------ Supplied records

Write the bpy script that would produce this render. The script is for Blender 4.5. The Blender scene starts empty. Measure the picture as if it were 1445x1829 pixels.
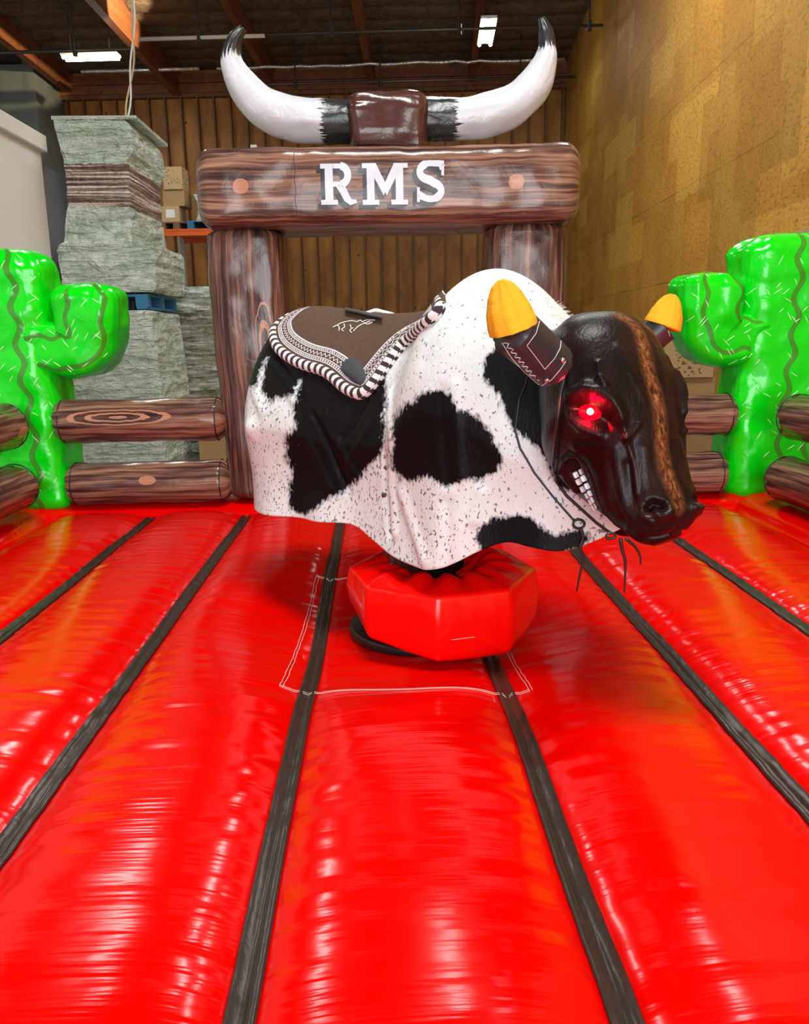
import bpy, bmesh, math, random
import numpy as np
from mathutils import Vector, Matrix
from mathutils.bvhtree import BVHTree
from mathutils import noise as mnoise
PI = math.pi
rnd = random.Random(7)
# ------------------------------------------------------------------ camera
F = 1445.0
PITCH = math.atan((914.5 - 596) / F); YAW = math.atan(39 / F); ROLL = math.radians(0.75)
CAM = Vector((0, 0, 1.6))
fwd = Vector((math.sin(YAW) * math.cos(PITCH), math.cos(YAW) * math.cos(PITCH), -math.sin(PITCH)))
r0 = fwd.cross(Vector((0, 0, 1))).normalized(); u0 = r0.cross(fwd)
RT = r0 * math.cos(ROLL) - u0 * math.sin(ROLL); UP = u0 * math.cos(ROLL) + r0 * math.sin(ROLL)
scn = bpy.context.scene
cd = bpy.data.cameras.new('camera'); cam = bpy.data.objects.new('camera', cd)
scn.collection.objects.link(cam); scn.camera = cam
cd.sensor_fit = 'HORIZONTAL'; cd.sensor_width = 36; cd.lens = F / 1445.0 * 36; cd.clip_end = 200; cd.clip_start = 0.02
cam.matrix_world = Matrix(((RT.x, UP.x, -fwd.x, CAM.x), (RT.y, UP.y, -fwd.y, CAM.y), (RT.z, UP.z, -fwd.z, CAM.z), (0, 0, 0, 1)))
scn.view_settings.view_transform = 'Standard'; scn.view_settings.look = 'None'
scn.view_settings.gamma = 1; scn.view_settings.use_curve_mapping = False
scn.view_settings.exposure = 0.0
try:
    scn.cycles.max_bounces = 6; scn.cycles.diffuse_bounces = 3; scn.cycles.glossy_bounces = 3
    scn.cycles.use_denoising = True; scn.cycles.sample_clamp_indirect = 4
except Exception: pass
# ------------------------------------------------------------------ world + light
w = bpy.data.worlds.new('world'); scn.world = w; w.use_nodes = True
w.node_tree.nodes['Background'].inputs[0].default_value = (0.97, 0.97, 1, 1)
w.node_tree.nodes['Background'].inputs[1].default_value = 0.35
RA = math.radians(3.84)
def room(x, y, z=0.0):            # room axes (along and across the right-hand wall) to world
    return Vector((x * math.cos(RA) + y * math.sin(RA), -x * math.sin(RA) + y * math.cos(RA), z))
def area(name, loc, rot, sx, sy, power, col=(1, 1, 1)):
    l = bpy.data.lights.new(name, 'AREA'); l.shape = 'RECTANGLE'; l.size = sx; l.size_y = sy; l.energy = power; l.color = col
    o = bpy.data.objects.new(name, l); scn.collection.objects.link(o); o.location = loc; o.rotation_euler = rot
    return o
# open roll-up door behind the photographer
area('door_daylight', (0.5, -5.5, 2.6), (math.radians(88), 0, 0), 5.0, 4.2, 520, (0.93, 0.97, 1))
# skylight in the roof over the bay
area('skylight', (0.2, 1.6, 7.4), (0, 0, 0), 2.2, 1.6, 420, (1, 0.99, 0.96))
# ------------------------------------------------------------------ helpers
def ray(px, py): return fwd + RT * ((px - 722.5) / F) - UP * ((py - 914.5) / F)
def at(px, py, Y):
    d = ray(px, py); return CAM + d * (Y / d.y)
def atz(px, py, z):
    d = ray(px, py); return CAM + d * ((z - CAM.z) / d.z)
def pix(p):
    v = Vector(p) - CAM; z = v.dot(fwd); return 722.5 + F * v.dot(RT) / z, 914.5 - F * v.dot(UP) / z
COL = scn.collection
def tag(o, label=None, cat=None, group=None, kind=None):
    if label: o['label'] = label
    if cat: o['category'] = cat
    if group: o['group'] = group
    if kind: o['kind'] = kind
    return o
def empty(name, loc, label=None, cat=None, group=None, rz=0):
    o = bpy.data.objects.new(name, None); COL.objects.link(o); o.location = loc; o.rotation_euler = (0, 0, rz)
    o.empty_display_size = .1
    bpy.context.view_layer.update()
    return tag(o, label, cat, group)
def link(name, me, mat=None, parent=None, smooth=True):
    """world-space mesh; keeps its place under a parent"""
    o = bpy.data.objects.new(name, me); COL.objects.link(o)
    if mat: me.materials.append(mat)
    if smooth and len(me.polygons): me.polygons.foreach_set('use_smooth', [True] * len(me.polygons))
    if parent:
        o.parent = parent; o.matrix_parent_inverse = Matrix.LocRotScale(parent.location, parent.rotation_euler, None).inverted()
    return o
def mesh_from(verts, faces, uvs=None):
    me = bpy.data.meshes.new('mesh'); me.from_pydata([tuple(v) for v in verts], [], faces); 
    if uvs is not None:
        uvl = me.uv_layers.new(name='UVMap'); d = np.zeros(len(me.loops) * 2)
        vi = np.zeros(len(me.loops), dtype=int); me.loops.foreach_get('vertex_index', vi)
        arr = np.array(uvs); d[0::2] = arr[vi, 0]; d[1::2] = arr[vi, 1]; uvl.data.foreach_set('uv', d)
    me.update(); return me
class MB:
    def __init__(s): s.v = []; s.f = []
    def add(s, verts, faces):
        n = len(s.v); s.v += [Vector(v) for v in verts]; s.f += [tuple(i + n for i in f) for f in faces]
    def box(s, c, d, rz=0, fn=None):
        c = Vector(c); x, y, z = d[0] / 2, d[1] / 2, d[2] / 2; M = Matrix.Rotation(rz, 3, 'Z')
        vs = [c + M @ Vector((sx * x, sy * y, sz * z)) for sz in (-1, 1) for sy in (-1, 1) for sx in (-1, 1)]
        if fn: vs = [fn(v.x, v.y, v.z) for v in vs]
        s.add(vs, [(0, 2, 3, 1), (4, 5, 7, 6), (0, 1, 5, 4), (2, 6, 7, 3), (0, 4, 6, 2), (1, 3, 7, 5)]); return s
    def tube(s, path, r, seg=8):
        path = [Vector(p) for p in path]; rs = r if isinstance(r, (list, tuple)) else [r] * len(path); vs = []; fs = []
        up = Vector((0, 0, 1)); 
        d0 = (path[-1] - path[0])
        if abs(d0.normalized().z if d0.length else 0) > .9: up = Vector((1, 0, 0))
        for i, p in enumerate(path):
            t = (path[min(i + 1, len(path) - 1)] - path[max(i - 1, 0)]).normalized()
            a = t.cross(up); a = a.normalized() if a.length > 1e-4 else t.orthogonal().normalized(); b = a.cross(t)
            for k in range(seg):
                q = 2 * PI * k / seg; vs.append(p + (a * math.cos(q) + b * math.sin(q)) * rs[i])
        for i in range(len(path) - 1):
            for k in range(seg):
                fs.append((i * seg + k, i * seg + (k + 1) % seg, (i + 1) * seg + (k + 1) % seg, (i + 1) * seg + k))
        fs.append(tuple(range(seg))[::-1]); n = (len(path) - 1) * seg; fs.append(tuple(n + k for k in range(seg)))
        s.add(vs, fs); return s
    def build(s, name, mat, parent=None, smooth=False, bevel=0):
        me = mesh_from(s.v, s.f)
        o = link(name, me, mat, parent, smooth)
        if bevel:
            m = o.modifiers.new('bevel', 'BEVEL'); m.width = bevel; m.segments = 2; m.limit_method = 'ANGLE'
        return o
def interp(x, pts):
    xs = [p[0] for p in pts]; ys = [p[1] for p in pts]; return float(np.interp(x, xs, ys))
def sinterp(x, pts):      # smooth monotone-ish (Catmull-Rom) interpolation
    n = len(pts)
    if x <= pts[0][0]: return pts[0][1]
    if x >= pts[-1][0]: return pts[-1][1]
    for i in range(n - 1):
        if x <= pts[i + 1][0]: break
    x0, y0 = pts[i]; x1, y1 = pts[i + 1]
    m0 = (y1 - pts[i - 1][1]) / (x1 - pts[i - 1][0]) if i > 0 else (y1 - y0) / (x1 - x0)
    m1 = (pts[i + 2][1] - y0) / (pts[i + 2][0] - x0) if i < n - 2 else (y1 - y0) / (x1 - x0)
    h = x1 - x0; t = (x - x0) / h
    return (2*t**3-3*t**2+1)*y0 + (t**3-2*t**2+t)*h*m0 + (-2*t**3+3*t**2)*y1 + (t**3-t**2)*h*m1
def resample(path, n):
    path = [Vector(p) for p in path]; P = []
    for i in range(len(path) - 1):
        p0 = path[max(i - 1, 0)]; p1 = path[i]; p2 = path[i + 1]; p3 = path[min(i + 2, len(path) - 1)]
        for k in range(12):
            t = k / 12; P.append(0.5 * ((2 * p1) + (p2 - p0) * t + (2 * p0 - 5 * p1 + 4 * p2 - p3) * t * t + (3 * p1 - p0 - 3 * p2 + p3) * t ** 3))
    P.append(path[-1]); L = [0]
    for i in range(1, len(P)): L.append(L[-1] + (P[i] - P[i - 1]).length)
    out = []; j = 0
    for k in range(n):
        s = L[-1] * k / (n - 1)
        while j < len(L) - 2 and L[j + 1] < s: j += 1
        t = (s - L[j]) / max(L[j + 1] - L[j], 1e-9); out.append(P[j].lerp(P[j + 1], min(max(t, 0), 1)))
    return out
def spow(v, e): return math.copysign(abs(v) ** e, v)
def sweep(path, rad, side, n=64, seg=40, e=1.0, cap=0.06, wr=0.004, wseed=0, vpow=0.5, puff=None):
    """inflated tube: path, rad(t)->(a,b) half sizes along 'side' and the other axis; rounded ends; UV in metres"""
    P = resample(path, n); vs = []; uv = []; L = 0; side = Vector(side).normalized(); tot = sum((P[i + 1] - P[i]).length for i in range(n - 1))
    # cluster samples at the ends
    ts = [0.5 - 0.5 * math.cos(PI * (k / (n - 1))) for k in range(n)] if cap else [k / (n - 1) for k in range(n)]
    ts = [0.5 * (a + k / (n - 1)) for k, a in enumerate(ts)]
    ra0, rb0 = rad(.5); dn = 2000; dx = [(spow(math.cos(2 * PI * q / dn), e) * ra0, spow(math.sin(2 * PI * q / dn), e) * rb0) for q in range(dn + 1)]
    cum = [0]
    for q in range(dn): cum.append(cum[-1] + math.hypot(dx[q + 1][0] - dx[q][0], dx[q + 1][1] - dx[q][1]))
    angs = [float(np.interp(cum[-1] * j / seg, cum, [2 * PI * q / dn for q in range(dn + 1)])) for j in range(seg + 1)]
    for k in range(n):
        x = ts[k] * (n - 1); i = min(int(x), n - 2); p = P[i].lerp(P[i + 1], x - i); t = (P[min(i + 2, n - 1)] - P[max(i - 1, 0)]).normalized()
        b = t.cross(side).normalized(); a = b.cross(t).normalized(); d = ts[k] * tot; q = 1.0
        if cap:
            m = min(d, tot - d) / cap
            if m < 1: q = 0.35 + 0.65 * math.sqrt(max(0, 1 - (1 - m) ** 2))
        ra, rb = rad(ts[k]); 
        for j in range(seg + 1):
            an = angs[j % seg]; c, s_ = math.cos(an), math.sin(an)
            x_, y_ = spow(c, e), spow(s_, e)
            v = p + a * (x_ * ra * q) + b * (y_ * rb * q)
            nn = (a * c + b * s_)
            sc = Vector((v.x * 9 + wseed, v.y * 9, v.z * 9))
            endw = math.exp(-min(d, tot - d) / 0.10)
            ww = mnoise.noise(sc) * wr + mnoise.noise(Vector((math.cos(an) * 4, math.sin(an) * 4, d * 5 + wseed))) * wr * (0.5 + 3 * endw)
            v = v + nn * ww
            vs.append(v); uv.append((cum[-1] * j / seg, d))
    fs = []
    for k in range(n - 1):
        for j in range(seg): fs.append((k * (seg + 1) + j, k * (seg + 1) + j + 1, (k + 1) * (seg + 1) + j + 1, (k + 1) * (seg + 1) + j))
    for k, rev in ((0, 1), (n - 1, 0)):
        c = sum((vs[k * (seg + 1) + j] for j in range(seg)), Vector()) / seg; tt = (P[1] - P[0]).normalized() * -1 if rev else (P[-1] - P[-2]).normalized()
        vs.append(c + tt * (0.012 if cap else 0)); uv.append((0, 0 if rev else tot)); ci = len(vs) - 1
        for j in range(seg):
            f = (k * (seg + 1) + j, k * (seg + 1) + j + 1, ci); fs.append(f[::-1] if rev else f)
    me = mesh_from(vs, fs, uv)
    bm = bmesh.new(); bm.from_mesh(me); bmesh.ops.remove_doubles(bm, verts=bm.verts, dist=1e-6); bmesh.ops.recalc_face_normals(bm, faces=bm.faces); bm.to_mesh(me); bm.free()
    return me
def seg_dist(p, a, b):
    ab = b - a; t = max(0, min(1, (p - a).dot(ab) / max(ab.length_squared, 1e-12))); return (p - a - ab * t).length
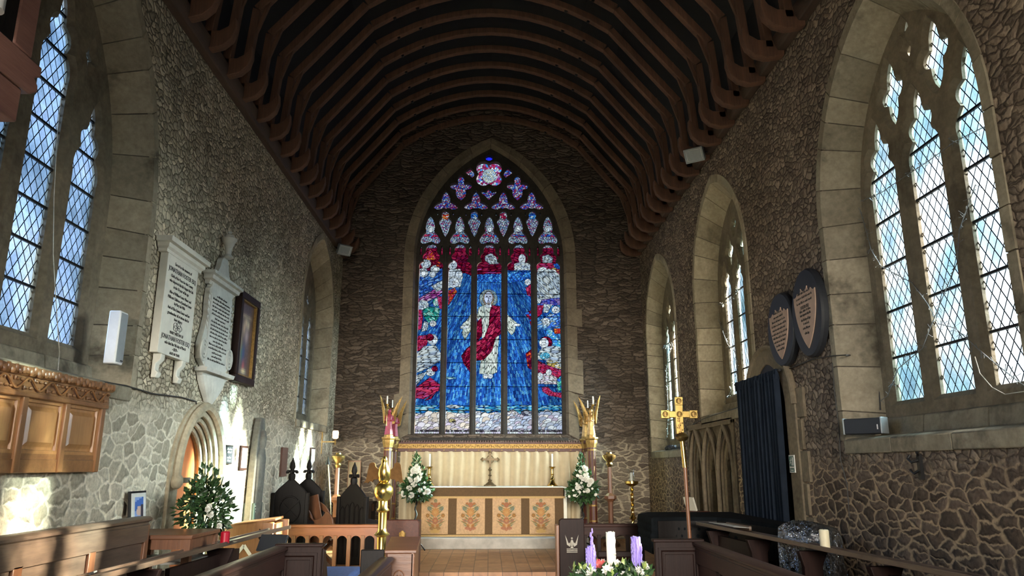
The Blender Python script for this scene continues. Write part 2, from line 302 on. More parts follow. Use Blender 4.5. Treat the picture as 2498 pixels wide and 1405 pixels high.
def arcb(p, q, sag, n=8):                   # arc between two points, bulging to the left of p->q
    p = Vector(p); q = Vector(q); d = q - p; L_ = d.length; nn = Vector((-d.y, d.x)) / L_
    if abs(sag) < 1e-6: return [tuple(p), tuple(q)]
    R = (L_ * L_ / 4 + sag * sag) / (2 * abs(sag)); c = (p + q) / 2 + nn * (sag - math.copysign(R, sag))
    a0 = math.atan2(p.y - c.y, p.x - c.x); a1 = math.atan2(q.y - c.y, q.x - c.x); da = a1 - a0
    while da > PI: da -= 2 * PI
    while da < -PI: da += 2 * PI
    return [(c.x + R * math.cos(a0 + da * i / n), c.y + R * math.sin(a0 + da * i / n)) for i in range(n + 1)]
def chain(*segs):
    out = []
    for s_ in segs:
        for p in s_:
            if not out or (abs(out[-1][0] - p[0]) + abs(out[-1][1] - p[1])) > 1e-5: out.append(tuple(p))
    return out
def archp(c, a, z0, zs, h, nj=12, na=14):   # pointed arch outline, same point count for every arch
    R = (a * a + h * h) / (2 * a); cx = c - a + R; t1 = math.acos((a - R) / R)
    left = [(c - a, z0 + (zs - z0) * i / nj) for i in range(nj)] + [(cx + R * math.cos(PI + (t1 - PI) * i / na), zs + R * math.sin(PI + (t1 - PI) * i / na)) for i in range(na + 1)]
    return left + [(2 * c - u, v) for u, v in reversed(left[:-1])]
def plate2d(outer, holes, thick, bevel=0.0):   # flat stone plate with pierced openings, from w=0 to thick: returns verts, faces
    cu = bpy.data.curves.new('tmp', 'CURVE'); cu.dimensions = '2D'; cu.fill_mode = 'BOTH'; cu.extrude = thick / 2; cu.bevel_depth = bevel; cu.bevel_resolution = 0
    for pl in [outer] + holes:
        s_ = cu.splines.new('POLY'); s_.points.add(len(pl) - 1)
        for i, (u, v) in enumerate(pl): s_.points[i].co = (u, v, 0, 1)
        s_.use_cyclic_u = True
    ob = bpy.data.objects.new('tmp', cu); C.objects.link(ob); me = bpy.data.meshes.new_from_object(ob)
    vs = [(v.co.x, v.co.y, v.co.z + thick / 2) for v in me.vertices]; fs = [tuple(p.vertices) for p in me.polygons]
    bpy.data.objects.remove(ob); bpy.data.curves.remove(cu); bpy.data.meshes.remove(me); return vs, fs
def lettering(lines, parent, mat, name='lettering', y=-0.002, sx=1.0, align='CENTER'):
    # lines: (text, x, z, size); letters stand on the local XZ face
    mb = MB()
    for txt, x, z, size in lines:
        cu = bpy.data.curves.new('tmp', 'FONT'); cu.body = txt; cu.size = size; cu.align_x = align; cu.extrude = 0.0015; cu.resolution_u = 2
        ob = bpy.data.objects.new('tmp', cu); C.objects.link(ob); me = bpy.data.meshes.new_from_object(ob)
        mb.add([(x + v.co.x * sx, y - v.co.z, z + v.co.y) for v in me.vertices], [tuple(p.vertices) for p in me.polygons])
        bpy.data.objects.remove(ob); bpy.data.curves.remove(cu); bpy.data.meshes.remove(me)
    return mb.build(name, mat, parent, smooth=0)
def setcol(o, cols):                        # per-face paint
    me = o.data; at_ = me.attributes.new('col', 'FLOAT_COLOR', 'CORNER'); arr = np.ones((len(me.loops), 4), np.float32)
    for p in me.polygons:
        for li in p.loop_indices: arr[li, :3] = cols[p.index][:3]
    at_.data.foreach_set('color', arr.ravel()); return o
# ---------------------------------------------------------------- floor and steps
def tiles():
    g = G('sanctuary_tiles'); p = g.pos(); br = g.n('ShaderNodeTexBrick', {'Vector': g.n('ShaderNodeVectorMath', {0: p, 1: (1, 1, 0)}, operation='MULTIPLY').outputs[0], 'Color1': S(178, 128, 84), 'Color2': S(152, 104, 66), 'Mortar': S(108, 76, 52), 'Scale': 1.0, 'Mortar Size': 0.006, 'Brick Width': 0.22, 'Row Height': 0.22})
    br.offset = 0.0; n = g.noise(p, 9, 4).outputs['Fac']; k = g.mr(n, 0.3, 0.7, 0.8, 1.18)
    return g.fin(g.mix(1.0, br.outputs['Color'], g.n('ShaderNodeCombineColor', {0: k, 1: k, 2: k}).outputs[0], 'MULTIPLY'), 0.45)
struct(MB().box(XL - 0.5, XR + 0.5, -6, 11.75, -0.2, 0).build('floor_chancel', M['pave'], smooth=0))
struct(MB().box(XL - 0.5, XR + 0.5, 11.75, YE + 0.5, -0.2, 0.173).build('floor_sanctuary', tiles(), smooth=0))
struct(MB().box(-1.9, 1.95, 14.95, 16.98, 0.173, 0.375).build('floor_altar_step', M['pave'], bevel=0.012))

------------

* [Goal of the exercise]
Give only the count of lines in the data that include the string "script".

* [Solution for this task]
2